**Recorded data:**
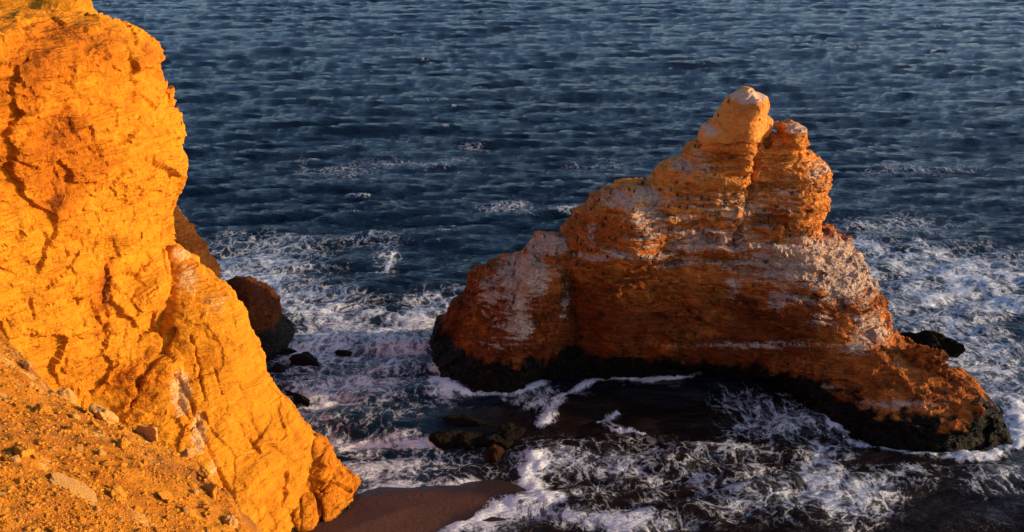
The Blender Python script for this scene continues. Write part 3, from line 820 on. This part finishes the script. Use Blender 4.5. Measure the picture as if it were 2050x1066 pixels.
put_rock('far_shoulder', V, Q, BOULDER_MAT, cliff, 0.7, 260, (), 0.3, lambda V, N, c: (np.full(len(V), 0.15), np.zeros(len(V)), 1 - sstep(1.5, 4, V[:, 2])), label='brown shaded shoulder of the cliff behind the spur')  # boulder's darker brown stands in for the shade on this cliff rock

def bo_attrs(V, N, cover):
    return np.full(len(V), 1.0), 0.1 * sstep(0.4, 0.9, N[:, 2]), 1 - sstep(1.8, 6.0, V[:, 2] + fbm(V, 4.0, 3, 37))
bo_out = [(400,900,170),(405,620,171),(430,585,171),(468,566,172),(490,564,172),(515,575,172),(540,595,172),(552,615,172),(560,640,172),(575,655,172),(585,665,172),(583,720,172),(560,900,170)]
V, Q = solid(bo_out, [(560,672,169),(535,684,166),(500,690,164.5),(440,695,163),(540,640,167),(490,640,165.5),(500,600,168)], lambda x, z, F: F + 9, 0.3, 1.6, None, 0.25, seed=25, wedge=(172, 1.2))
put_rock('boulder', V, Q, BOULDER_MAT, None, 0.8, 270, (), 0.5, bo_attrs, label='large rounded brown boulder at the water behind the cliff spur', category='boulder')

# ------------------------------------------------------------------ loose rocks in the water
def sphere_grid(n):
    """cube sphere: verts, quads"""
    V, Q, ids = [], [], {}
    def vid(p):
        k = tuple(np.round(p, 6))
        if k not in ids:
            ids[k] = len(V); V.append(np.array(p) / np.linalg.norm(p))
        return ids[k]
    t = np.tan(np.linspace(-1, 1, n + 1) * math.pi / 4)
    for ax in range(3):
        for sg in (-1, 1):
            for i in range(n):
                for j in range(n):
                    f = []
                    for di, dj in ((0, 0), (1, 0), (1, 1), (0, 1)):
                        p = [0, 0, 0]; p[ax] = sg; p[(ax + 1) % 3] = t[i + di]; p[(ax + 2) % 3] = t[j + dj]
                        f.append(vid(p))
                    Q.append(f if sg > 0 else f[::-1])
    return np.array(V), np.array(Q)
SPH = {n: sphere_grid(n) for n in (2, 3, 5, 14, 24)}

def blob(n, radii, seed, rough=0.3, cuts=7, lo=0.55):
    """rock lump: sphere cut by random planes and roughened"""
    U, Q = SPH[n]
    r = np.random.default_rng(seed)
    V = U.copy()
    rad = np.ones(len(U))
    for k in range(cuts):
        d = r.normal(size=3); d /= np.linalg.norm(d)
        c = r.uniform(lo, 0.9)
        dp = U @ d
        rad = np.where(dp > 1e-3, np.minimum(rad, c / np.maximum(dp, 1e-3)), rad)
    V = U * rad[:, None]
    if rough:
        V = V * (1 + rough * fbm(U, 0.55, 4 if n > 10 else 2, seed))[:, None]
    return V * np.array(radii), Q

DARKROCK = rock_material('wet black rock', (0.014, 0.009, 0.006), (0.008, 0.006, 0.005), (0.005, 0.004, 0.0035), bump=0.25, band=0.4)
BROWNROCK = rock_material('wet brown rock', (0.05, 0.018, 0.006), (0.022, 0.010, 0.005), (0.010, 0.007, 0.005), bump=0.25, band=0.4)
def water_rock(px, py, wpx, hgt, aspect, rot, seed, label, mat=None, name='rock', z=0.0, group=None):
    c = at_z(px, py, z)
    w = wpx / FPX * (c[1] * CP + (CAMH - z) * SP)
    V, Q = blob(24, (w * 0.6, w * 0.6 * aspect, hgt), seed, 0.30, 12)
    cr, sr = math.cos(rot), math.sin(rot)
    V = np.stack([V[:, 0] * cr - V[:, 1] * sr, V[:, 0] * sr + V[:, 1] * cr, V[:, 2] - 0.1 * hgt], 1)
    zero = np.zeros(len(V))
    me = mesh_from(name, V, Q, mat or DARKROCK, {'tone': zero + 0.4, 'guano': zero, 'wet': zero})
    o = link(name, me, None, label=label, category='rock')
    o.location = c
    if group:
        o['group'] = group
    return o
water_rock(608, 726, 74, 1.5, 0.8, 0.1, 301, 'flat black rock awash in foam just off the sunlit cliff spur')
water_rock(546, 749, 48, 1.8, 0.7, 0.3, 302, 'black wet rock tucked against the foot of the sunlit spur')
water_rock(528, 712, 18, 3.2, 1.2, 0.2, 303, 'narrow dark rock edge showing between spur and the brown boulder')
water_rock(598, 802, 86, 1.3, 0.30, -0.75, 304, 'long low black rock slanting out from the cliff foot')
water_rock(690, 707, 34, 0.7, 0.6, 0.0, 305, 'small black rock barely above the foam, farthest from the cliff')
water_rock(728, 827, 30, 0.6, 0.6, 0.0, 306, 'tiny dark rock in foam above the breaking wave')
water_rock(566, 703, 44, 0.6, 0.6, 0.0, 307, 'low black rock awash beside the brown boulder')
water_rock(572, 668, 34, 2.2, 0.9, 0.0, 308, 'ragged black rock at the tip of the brown boulder')
water_rock(930, 845, 86, 1.3, 0.55, -0.3, 309, 'long black rock nearest the buttress in the dark bay')
water_rock(892, 882, 66, 1.7, 0.8, 0.2, 310, 'black rock at the left end of the bay cluster')
water_rock(1016, 876, 56, 2.3, 0.7, 0.5, 311, 'tallest black rock of the bay cluster, lit brown on one side')
water_rock(946, 882, 60, 1.2, 0.8, 0.1, 312, 'low dark rock in the middle of the bay cluster')
water_rock(992, 912, 40, 1.6, 0.8, 0.9, 313, 'dark brown rock nearest the beach in the bay cluster', BROWNROCK)
water_rock(995, 885, 60, 1.2, 0.8, 0.9, 314, 'low dark rock between the tall and the near bay rocks')
water_rock(1846, 706, 128, 4.0, 0.35, -0.5, 315, 'black rocky shelf in the surf behind the foot of the sea stack')
water_rock(1893, 709, 50, 1.6, 0.6, -0.2, 316, 'low black rock at the seaward end of the black shelf')

toe_attr = lambda V, N, cover: (np.full(len(V), 0.45), np.zeros(len(V)), 1 - sstep(0.3, 1.8, V[:, 2]))
TOE_CRACKS = [([(640,985),(672,968),(705,985)],3.5,.9),([(655,915),(668,945),(660,968)],3,.6),([(640,1005),(644,1050)],4,1.0),([(600,1000),(604,1060)],3,.6)]
toe_out = [(600,900,122),(630,890,122),(652,903,122),(674,932,122),(692,960,121.6),(709,990,121),(703,1028,118.5),(690,1052,116.8),(690,1120,116),(630,1120,115),(628,1000,118)]
V, Q = solid(toe_out, [(650,940,119.6),(668,960,119.4),(640,1000,117.2),(668,1005,117.6),(690,1005,119),(650,1040,115.6),(680,1040,116.6)], lambda x, z, F: F + 8, 0.2, 0.9, lambda x, z: 0.3 + 0 * x, 0.35, seed=26, wedge=(121, 1.2), lowcell=3.0)
put_rock('boulder', V, Q, CLIFF_MAT, None, 0.7, 280, (), 0.7, toe_attr, 0.0, TOE_CRACKS, label='cracked brown outcrop at the toe of the spur beside the sand', category='boulder')
toe2_out = [(545,1090,114),(560,1035,115),(582,1008,116),(606,996,116.5),(628,1004,116.5),(638,1035,115.8),(640,1075,114.5),(640,1160,113),(545,1160,112)]
V, Q = solid(toe2_out, [(590,1030,113.6),(615,1030,114.2),(600,1060,112.8),(625,1062,113)], lambda x, z, F: F + 6, 0.2, 0.9, lambda x, z: 0.25 + 0 * x, 0.3, seed=27, wedge=(115, 1.2), lowcell=3.0)
put_rock('boulder', V, Q, CLIFF_MAT, None, 0.6, 285, (), 0.6, toe_attr, 0.0, TOE_CRACKS, label='rounded orange block below the smooth spur at the bottom edge', category='boulder')
for (px_, py_, Y_, rad_, sd_) in ((1836, 712, 149.0, (2.6, 1.8, 2.2), 331), (1868, 716, 147.4, (2.4, 1.6, 1.9), 332), (1884, 742, 145.4, (1.6, 1.3, 1.3), 333)):
    V, Q = blob(24, rad_, sd_, 0.55, 5)
    c = at_y(px_, py_ + 8, Y_)
    zero = np.zeros(len(V))
    o = link('knoll', mesh_from('knoll', V, Q, STACK_MAT, {'tone': zero + 0.75, 'guano': zero + 0.15, 'wet': zero + 0.2}), stack)
    o.location = c
water_rock(704, 990, 26, 1.3, 0.8, 0.5, 324, 'small black rock where spur, sand and water meet')

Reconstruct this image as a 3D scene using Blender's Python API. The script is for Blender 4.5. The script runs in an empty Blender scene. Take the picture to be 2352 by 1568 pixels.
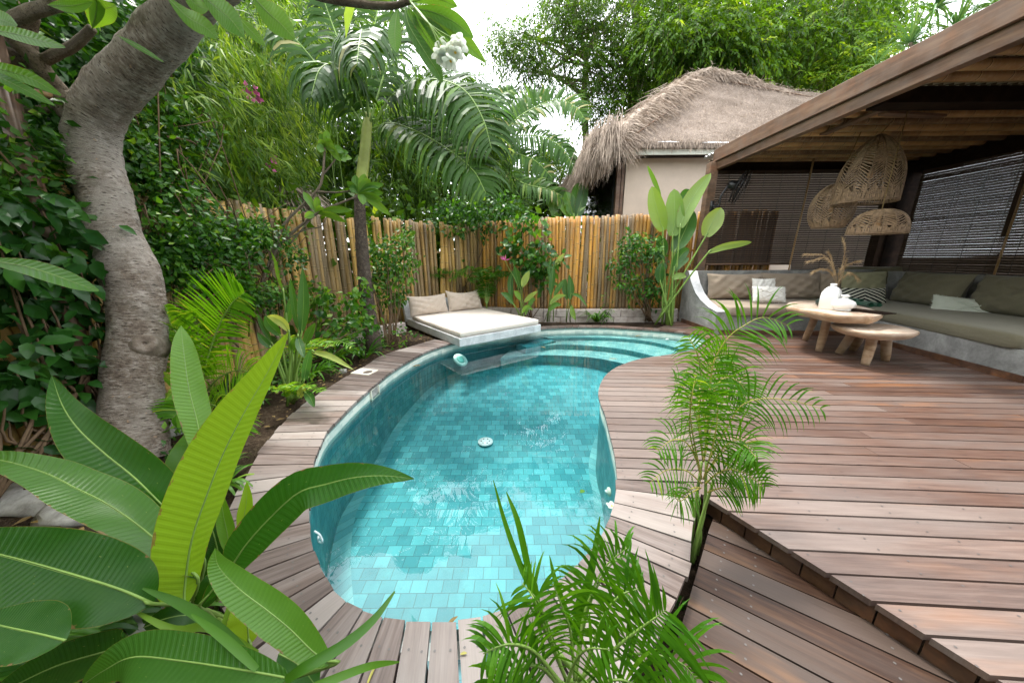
import bpy, math, random
import numpy as np
from mathutils import Vector, noise as mnoise
RS=np.random.RandomState(7); random.seed(7)
scene=bpy.context.scene
COL=scene.collection
# ---------------------------------------------------------------- camera
FPX=745.0; PITCH=math.radians(14.6); ROLL=.008; H=1.25
F_=np.array([0,math.cos(PITCH),-math.sin(PITCH)]); U0=np.array([0,math.sin(PITCH),math.cos(PITCH)]); R0=np.array([1.,0,0])
R_=math.cos(ROLL)*R0-math.sin(ROLL)*U0; U_=math.sin(ROLL)*R0+math.cos(ROLL)*U0
CAM=np.array([0,0,H])
def ray(x,y): return F_+(x-1176)/FPX*R_-(y-784)/FPX*U_
def Z(x,y,z=0.): d=ray(x,y); return CAM+d*(z-H)/d[2]        # point of the level z
def Y(x,y,yv): d=ray(x,y); return CAM+d*yv/d[1]              # point of the wall plane y
def X(x,y,xv): d=ray(x,y); return CAM+d*xv/d[0]
def T(x,y,t): return CAM+ray(x,y)*t
cd=bpy.data.cameras.new('camera'); co=bpy.data.objects.new('camera',cd); COL.objects.link(co); scene.camera=co
cd.sensor_width=36; cd.lens=36*FPX/2352; cd.clip_start=.02; cd.clip_end=400
from mathutils import Matrix
co.matrix_world=Matrix([[R_[0],U_[0],-F_[0],0],[R_[1],U_[1],-F_[1],0],[R_[2],U_[2],-F_[2],H],[0,0,0,1]])
def nrm(v):
    v=np.asarray(v,float); n=np.linalg.norm(v,axis=-1,keepdims=True); return v/np.maximum(n,1e-9)
# ---------------------------------------------------------------- mesh builder
WL={}
class MB:
    def __init__(s): s.V=[];s.I=[];s.S=[];s.A=[];s.UV=[];s.M=[];s.n=0
    def add(s,V,Fc,rv=.5,uv=None,mi=0):
        V=np.asarray(V,float).reshape(-1,3); s.V.append(V)
        if isinstance(Fc,np.ndarray):
            k=Fc.shape[1]; s.I.append((Fc+s.n).ravel()); m=len(Fc); s.S.append(np.full(m,k))
        else:
            m=len(Fc); s.I.append(np.array([i+s.n for f in Fc for i in f],int)); s.S.append(np.array([len(f) for f in Fc],int))
        s.A.append(np.broadcast_to(np.asarray(rv,float),(m,)).copy()); s.M.append(np.full(m,mi))
        s.UV.append(np.zeros((len(V),2)) if uv is None else np.asarray(uv,float)); s.n+=len(V)
    def build(s,name,mats,parent=None,loc=None,smooth=True):
        me=bpy.data.meshes.new(name)
        V=np.concatenate(s.V);I=np.concatenate(s.I);S=np.concatenate(s.S)
        off=np.zeros(3)
        if parent is not None: off=WL[parent.name]
        elif loc is not None: off=np.array(loc,float)
        me.vertices.add(len(V)); me.vertices.foreach_set('co',(V-off).ravel())
        me.loops.add(len(I)); me.loops.foreach_set('vertex_index',I)
        me.polygons.add(len(S)); st=np.concatenate([[0],np.cumsum(S)[:-1]])
        me.polygons.foreach_set('loop_start',st); me.polygons.foreach_set('loop_total',S)
        me.polygons.foreach_set('material_index',np.concatenate(s.M))
        me.polygons.foreach_set('use_smooth',np.full(len(S),smooth))
        me.update(calc_edges=True)
        a=me.attributes.new('rv','FLOAT','FACE'); a.data.foreach_set('value',np.concatenate(s.A))
        uvl=me.uv_layers.new(name='UVMap'); uvl.data.foreach_set('uv',np.concatenate(s.UV)[I].ravel())
        if not isinstance(mats,(list,tuple)): mats=[mats]
        for m in mats: me.materials.append(m)
        me.validate()
        o=bpy.data.objects.new(name,me); COL.objects.link(o)
        if parent is not None: o.parent=parent; WL[o.name]=off
        elif loc is not None: o.location=loc; WL[o.name]=off
        else: WL[o.name]=off
        return o
def tag(o,label=None,cat=None,group=None,kind=None):
    if label: o['label']=label
    if cat: o['category']=cat
    if group: o['group']=group
    if kind: o['kind']=kind
    return o
def thing(name,loc,label,cat,group=None):
    o=bpy.data.objects.new(name,None); COL.objects.link(o); o.location=tuple(loc); o.empty_display_size=.1
    WL[o.name]=np.array(loc,float); return tag(o,label,cat,group)
def box(mb,c,ax,h,rv=.5,mi=0,ch=0.0):
    """oriented box, axes rows ax, half sizes h; ch = chamfer"""
    c=np.array(c,float);ax=np.array(ax,float);h=np.array(h,float)
    if ch<=0:
        s=np.array([[x,y,z] for x in(-1,1) for y in(-1,1) for z in(-1,1)],float)*h
        V=c+s@ax; Fc=[(0,1,3,2),(4,6,7,5),(0,4,5,1),(2,3,7,6),(0,2,6,4),(1,5,7,3)]
        uv=s[:,:2]; mb.add(V,Fc,rv,uv,mi); return
    # chamfered: rings along z
    def ring(hx,hy,z,k):
        return [(-hx+k,-hy,z),(hx-k,-hy,z),(hx,-hy+k,z),(hx,hy-k,z),(hx-k,hy,z),(-hx+k,hy,z),(-hx,hy-k,z),(-hx,-hy+k,z)]
    x,y,z=h; L=ring(x-ch,y-ch,-z,ch)+ring(x,y,-z+ch,ch)+ring(x,y,z-ch,ch)+ring(x-ch,y-ch,z,ch)
    s=np.array(L); V=c+s@ax; Fc=[tuple(reversed(range(8))),tuple(range(24,32))]
    for r in range(3):
        for i in range(8): j=(i+1)%8; Fc.append((r*8+i,r*8+j,r*8+8+j,r*8+8+i))
    mb.add(V,Fc,rv,s[:,:2],mi)
AX=np.eye(3)
def abox(mb,x0,x1,y0,y1,z0,z1,rv=.5,mi=0,ch=0): box(mb,((x0+x1)/2,(y0+y1)/2,(z0+z1)/2),AX,((x1-x0)/2,(y1-y0)/2,(z1-z0)/2),rv,mi,ch)
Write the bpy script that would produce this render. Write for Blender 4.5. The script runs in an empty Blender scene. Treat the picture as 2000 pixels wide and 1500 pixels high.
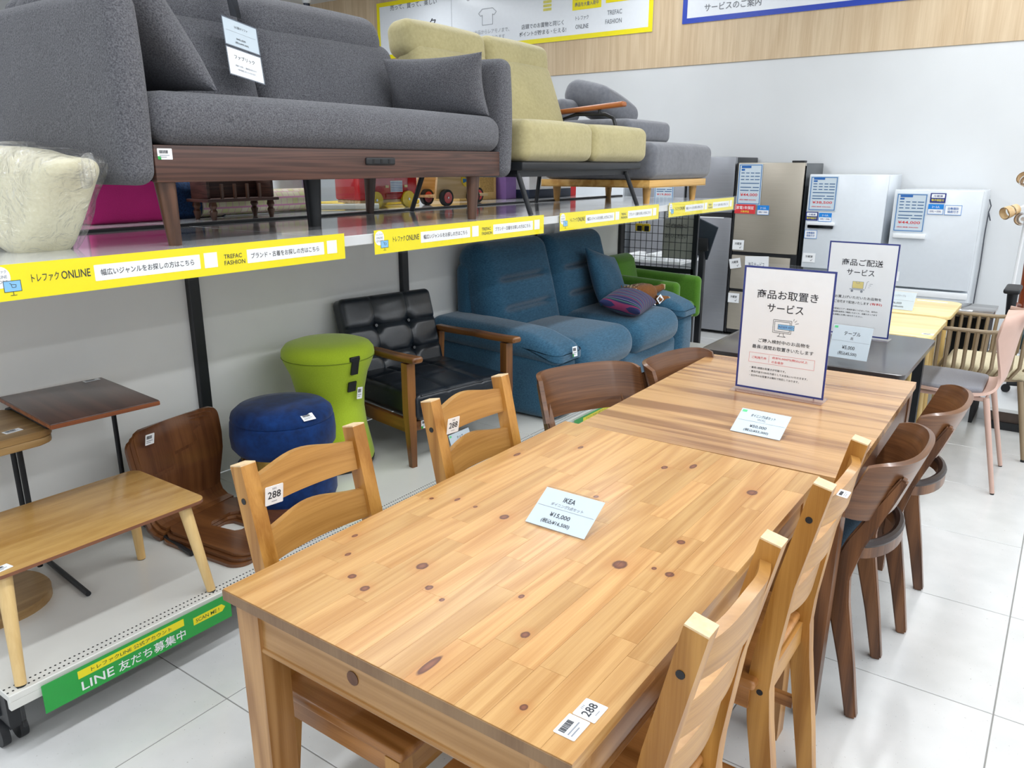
import bpy, bmesh, math, random
from mathutils import Vector, Matrix, Euler
random.seed(7)
R = math.radians
PI = math.pi
SC = bpy.context.scene
COL = SC.collection

# ---------------------------------------------------------------- camera, world, lights, exposure
cam_d = bpy.data.cameras.new('camera')
cam_d.sensor_width = 36.0
cam_d.lens = 1519.6 / 2000 * 36.0
cam_d.clip_start = 0.02
cam = bpy.data.objects.new('camera', cam_d)
COL.objects.link(cam)
cam.location = (-0.72, -0.788, 1.482)
cam.rotation_euler = Euler((PI / 2 - 0.2752, 0, 0.6191 - PI / 2), 'XYZ')
SC.camera = cam

world = bpy.data.worlds.new('world')
SC.world = world
world.use_nodes = True
world.node_tree.nodes['Background'].inputs[0].default_value = (0.88, 0.94, 1.0, 1)
world.node_tree.nodes['Background'].inputs[1].default_value = 1.0

def area_light(name, loc, sx, sy, power, color=(0.95, 0.98, 1.0)):
    d = bpy.data.lights.new(name, 'AREA')
    d.shape = 'RECTANGLE'
    d.size, d.size_y = sx, sy
    d.energy = power
    d.color = color
    o = bpy.data.objects.new(name, d)
    COL.objects.link(o)
    o.location = loc
    return o

CEIL = 3.43
LIGHT_ROWS = [(-0.15, 84), (-2.6, 92), (-5.0, 84), (2.7, 56), (5.4, 48)]
for y_, p_ in LIGHT_ROWS:
    area_light('ceiling_strip_light', (1.9, y_, CEIL - 0.10), 8.6, 0.16, p_)

SC.view_settings.view_transform = 'Standard'
SC.view_settings.look = 'None'
SC.view_settings.exposure = 0.16
SC.view_settings.gamma = 1.0
SC.view_settings.use_curve_mapping = False
try:
    SC.cycles.max_bounces = 7
    SC.cycles.transparent_max_bounces = 12
    SC.cycles.caustics_reflective = False
    SC.cycles.caustics_refractive = False
    SC.cycles.use_denoising = True
    SC.cycles.use_adaptive_sampling = True
    SC.cycles.adaptive_threshold = 0.02
except Exception:
    pass

# ---------------------------------------------------------------- materials
def S(h):
    h = h.lstrip('#')
    v = [int(h[i:i + 2], 16) / 255 for i in (0, 2, 4)]
    return tuple(c / 12.92 if c <= 0.04045 else ((c + 0.055) / 1.055) ** 2.4 for c in v) + (1.0,)

MATS = {}

class NT:
    def __init__(self, name):
        self.m = bpy.data.materials.new(name)
        self.m.use_nodes = True
        self.t = self.m.node_tree
        self.b = self.t.nodes['Principled BSDF']
    def n(self, kind, **kw):
        nd = self.t.nodes.new(kind)
        for k, v in kw.items():
            if k.startswith('_'):
                setattr(nd, k[1:], v)
            else:
                key = int(k[1:]) if k[0] == 'i' and k[1:].isdigit() else k.replace('__', ' ')
                if hasattr(v, 'is_output') or isinstance(v, bpy.types.NodeSocket):
                    self.t.links.new(v, nd.inputs[key])
                else:
                    nd.inputs[key].default_value = v
        return nd
    def l(self, a, b):
        self.t.links.new(a, b)
    def math(self, op, a, b=None, c=None):
        kw = {'_operation': op, 'i0': a}
        if b is not None: kw['i1'] = b
        if c is not None: kw['i2'] = c
        return self.n('ShaderNodeMath', **kw).outputs[0]
    def vmath(self, op, a, b=None):
        nd = self.n('ShaderNodeVectorMath', _operation=op, i0=a)
        if b is not None:
            if isinstance(b, bpy.types.NodeSocket): self.l(b, nd.inputs[1])
            else: nd.inputs[1].default_value = b
        return nd
    def mix(self, f, a, b, blend='MIX'):
        nd = self.t.nodes.new('ShaderNodeMix')
        nd.data_type = 'RGBA'
        nd.blend_type = blend
        for key, v in ((0, f), (6, a), (7, b)):
            if isinstance(v, bpy.types.NodeSocket): self.l(v, nd.inputs[key])
            else: nd.inputs[key].default_value = v
        return nd.outputs[2]
    def ramp(self, fac, stops, interp='LINEAR'):
        nd = self.t.nodes.new('ShaderNodeValToRGB')
        nd.color_ramp.interpolation = interp
        els = nd.color_ramp.elements
        while len(els) > 1: els.remove(els[len(els) - 1])
        for k, (p, c) in enumerate(stops):
            e = els[0] if k == 0 else els.new(p)
            e.position = p
            e.color = c if len(c) == 4 else tuple(c) + (1,)
        self.l(fac, nd.inputs[0])
        return nd.outputs[0]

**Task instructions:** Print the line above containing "Write the bpy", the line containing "COL = SC.collection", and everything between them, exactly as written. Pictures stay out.

**Correct output:**
Write the bpy script that would produce this render. Write for Blender 4.5. The script runs in an empty Blender scene. Treat the picture as 2000 pixels wide and 1500 pixels high.
import bpy, bmesh, math, random
from mathutils import Vector, Matrix, Euler
random.seed(7)
R = math.radians
PI = math.pi
SC = bpy.context.scene
COL = SC.collection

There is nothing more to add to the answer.